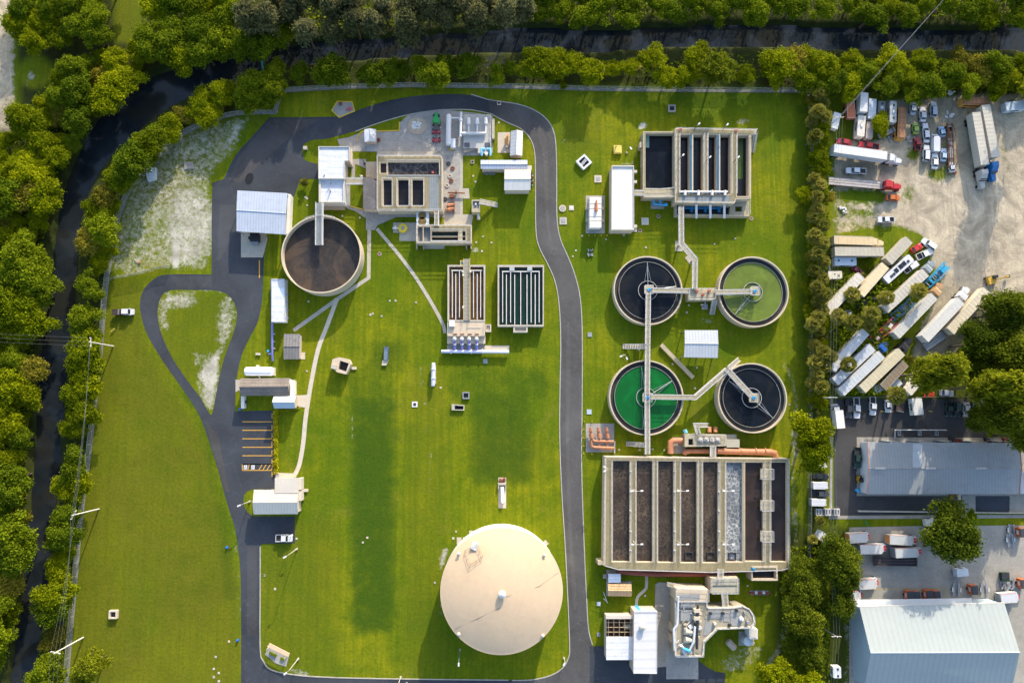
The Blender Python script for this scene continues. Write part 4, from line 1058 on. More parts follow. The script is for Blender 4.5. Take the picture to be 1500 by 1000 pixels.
clarifier(1102.5, 582.5, 50.5, 3.6, 2.7, W_DARK, 'round clarifier of dark water at the end of the diagonal walkway', (143, -45))
for px, lab in (((945, 419, 954, 428), ''),): pass
walkway('long straight walkway running south over the dark and emerald clarifiers to the aeration basin', [(949.6, 428), (948.6, 505), (948, 582), (948.5, 665)], 1.15, 3.9)
walkway('walkway from the dark upper clarifier to the concrete landing between the clarifiers', [(954, 425), (1009, 426)], 1.2, 3.75, False)
walkway('walkway from the concrete landing over the olive green clarifier', [(1048, 428), (1100, 427)], 1.2, 4.0, False)
walkway('bent walkway descending from the filter basin to the clarifier landing', [(997.5, 303), (998, 357), (1018, 380), (1017.5, 423)], 1.2, 4.1)
walkway('angled walkway between the emerald clarifier and the diagonal bridge', [(952, 581), (1018, 582), (1065, 541)], 1.2, 3.9)
walkway('diagonal walkway over the lower right dark clarifier', [(1064, 540), (1101, 580)], 1.2, 4.2, False)
def stair(label, px, w, z0, z1, mat=None):
    a, b = P(*px[0], z1), P(*px[1], z0); n = 10
    t = Thing('stairway', label, 'stairs', (b.x, b.y, 0), 'outdoor stairs of the plant')
    mb = MB(); d = (Vector((b.x, b.y)) - Vector((a.x, a.y))); ang = math.atan2(d.y, d.x)
    for i in range(n):
        u = (i + .5) / n; mb.box(a.x + d.x * u, a.y + d.y * u, z1 + (z0 - z1) * u - .3, z1 + (z0 - z1) * u, d.length / n, w, ang)
    t.part('tread', mb, mat or CONC, kind=None)
    for s in (1, -1):
        nrm = Vector((-d.y, d.x)).normalized() * (w / 2 - .05) * s
        t.part('railing', MB().rail([(a.x + nrm.x, a.y + nrm.y, z1), (b.x + nrm.x, b.y + nrm.y, z0)], 1.0), RAIL)
    return t
stair('short stairs right of the diagonal bridge by the lower right clarifier', [(1067, 539), (1082, 526)], 1.3, 0, 4.0)
stair('stairs down from the long walkway on its left side between the clarifiers', [(947, 507.5), (912, 507.5)], 1.4, 0, 3.7)
stair('stairs down from the long walkway just above the aeration basin', [(945, 651.5), (917, 649.5)], 1.3, 0, 3.7)
stair('stairs dropping south from the clarifier landing', [(1046, 440), (1042, 461)], 1.3, 0, 3.2)
t = Thing('concrete_landing', 'concrete landing with valves between the two upper clarifiers', 'platform', cen([(1026, 431)], 3.2))
t.part('block', MB().pprism([(1008, 422), (1048, 422), (1048, 439.5), (1008, 439.5)], -.2, 3.3), CONCB)
t.part('railing', MB().prail([(1009, 423), (1047, 423), (1047, 438.5), (1009, 438.5), (1009, 423)], 3.3), RAIL)
for x, y in ((1020, 427), (1029, 432), (1038, 427)):
    q = P(x, y, 3.3); t.part('valve', MB().cyl(q.x, q.y, .4, 3.3, 4.0, 12).box(q.x, q.y, 4.0, 4.3, .9, .3, .6), M('valve_red', (.34, .10, .08), .5, .2, 1))
single('inlet_channel', MB().pprism([(970.5, 502.5), (1017.5, 551), (1014, 555), (967, 507)], -.2, .9), CONCB, 'long narrow diagonal concrete channel on the grass between the clarifiers', 'channel')
q = cen([(1032, 446)]); 
t = Thing('pump_unit', 'small grey pump unit with white pipes below the clarifier landing', 'pump', cen([(1032, 449)]))
a = P(1032, 449); t.part('base', MB().box(a.x, a.y, 0, .4, 1.8, 1.8), CONC); t.part('motor', MB().cyl(a.x, a.y, .5, .4, 1.3, 12), STEEL); t.part('pipe', MB().tube([(a.x - 1.4, a.y + .4, .8), (a.x, a.y + .4, .8), (a.x, a.y + 1.4, .8)], .15, 8), WHITE)
gable('canopy', 'grey ribbed metal canopy between the olive green and lower right clarifiers', [(1003, 483.5), (1051.5, 483.5), (1051.5, 524), (1002, 523)], 4.2, .5, 'x', ROOFX, posts=True, cat='canopy')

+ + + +

* [TASK DETAILS]: Set the data above down again exactly as given, with no pictures.

* [EXPECTED OUTPUT]:
The Blender Python script for this scene continues. Write part 4, from line 1058 on. More parts follow. The script is for Blender 4.5. Take the picture to be 1500 by 1000 pixels.
clarifier(1102.5, 582.5, 50.5, 3.6, 2.7, W_DARK, 'round clarifier of dark water at the end of the diagonal walkway', (143, -45))
for px, lab in (((945, 419, 954, 428), ''),): pass
walkway('long straight walkway running south over the dark and emerald clarifiers to the aeration basin', [(949.6, 428), (948.6, 505), (948, 582), (948.5, 665)], 1.15, 3.9)
walkway('walkway from the dark upper clarifier to the concrete landing between the clarifiers', [(954, 425), (1009, 426)], 1.2, 3.75, False)
walkway('walkway from the concrete landing over the olive green clarifier', [(1048, 428), (1100, 427)], 1.2, 4.0, False)
walkway('bent walkway descending from the filter basin to the clarifier landing', [(997.5, 303), (998, 357), (1018, 380), (1017.5, 423)], 1.2, 4.1)
walkway('angled walkway between the emerald clarifier and the diagonal bridge', [(952, 581), (1018, 582), (1065, 541)], 1.2, 3.9)
walkway('diagonal walkway over the lower right dark clarifier', [(1064, 540), (1101, 580)], 1.2, 4.2, False)
def stair(label, px, w, z0, z1, mat=None):
    a, b = P(*px[0], z1), P(*px[1], z0); n = 10
    t = Thing('stairway', label, 'stairs', (b.x, b.y, 0), 'outdoor stairs of the plant')
    mb = MB(); d = (Vector((b.x, b.y)) - Vector((a.x, a.y))); ang = math.atan2(d.y, d.x)
    for i in range(n):
        u = (i + .5) / n; mb.box(a.x + d.x * u, a.y + d.y * u, z1 + (z0 - z1) * u - .3, z1 + (z0 - z1) * u, d.length / n, w, ang)
    t.part('tread', mb, mat or CONC, kind=None)
    for s in (1, -1):
        nrm = Vector((-d.y, d.x)).normalized() * (w / 2 - .05) * s
        t.part('railing', MB().rail([(a.x + nrm.x, a.y + nrm.y, z1), (b.x + nrm.x, b.y + nrm.y, z0)], 1.0), RAIL)
    return t
stair('short stairs right of the diagonal bridge by the lower right clarifier', [(1067, 539), (1082, 526)], 1.3, 0, 4.0)
stair('stairs down from the long walkway on its left side between the clarifiers', [(947, 507.5), (912, 507.5)], 1.4, 0, 3.7)
stair('stairs down from the long walkway just above the aeration basin', [(945, 651.5), (917, 649.5)], 1.3, 0, 3.7)
stair('stairs dropping south from the clarifier landing', [(1046, 440), (1042, 461)], 1.3, 0, 3.2)
t = Thing('concrete_landing', 'concrete landing with valves between the two upper clarifiers', 'platform', cen([(1026, 431)], 3.2))
t.part('block', MB().pprism([(1008, 422), (1048, 422), (1048, 439.5), (1008, 439.5)], -.2, 3.3), CONCB)
t.part('railing', MB().prail([(1009, 423), (1047, 423), (1047, 438.5), (1009, 438.5), (1009, 423)], 3.3), RAIL)
for x, y in ((1020, 427), (1029, 432), (1038, 427)):
    q = P(x, y, 3.3); t.part('valve', MB().cyl(q.x, q.y, .4, 3.3, 4.0, 12).box(q.x, q.y, 4.0, 4.3, .9, .3, .6), M('valve_red', (.34, .10, .08), .5, .2, 1))
single('inlet_channel', MB().pprism([(970.5, 502.5), (1017.5, 551), (1014, 555), (967, 507)], -.2, .9), CONCB, 'long narrow diagonal concrete channel on the grass between the clarifiers', 'channel')
q = cen([(1032, 446)]); 
t = Thing('pump_unit', 'small grey pump unit with white pipes below the clarifier landing', 'pump', cen([(1032, 449)]))
a = P(1032, 449); t.part('base', MB().box(a.x, a.y, 0, .4, 1.8, 1.8), CONC); t.part('motor', MB().cyl(a.x, a.y, .5, .4, 1.3, 12), STEEL); t.part('pipe', MB().tube([(a.x - 1.4, a.y + .4, .8), (a.x, a.y + .4, .8), (a.x, a.y + 1.4, .8)], .15, 8), WHITE)
gable('canopy', 'grey ribbed metal canopy between the olive green and lower right clarifiers', [(1003, 483.5), (1051.5, 483.5), (1051.5, 524), (1002, 523)], 4.2, .5, 'x', ROOFX, posts=True, cat='canopy')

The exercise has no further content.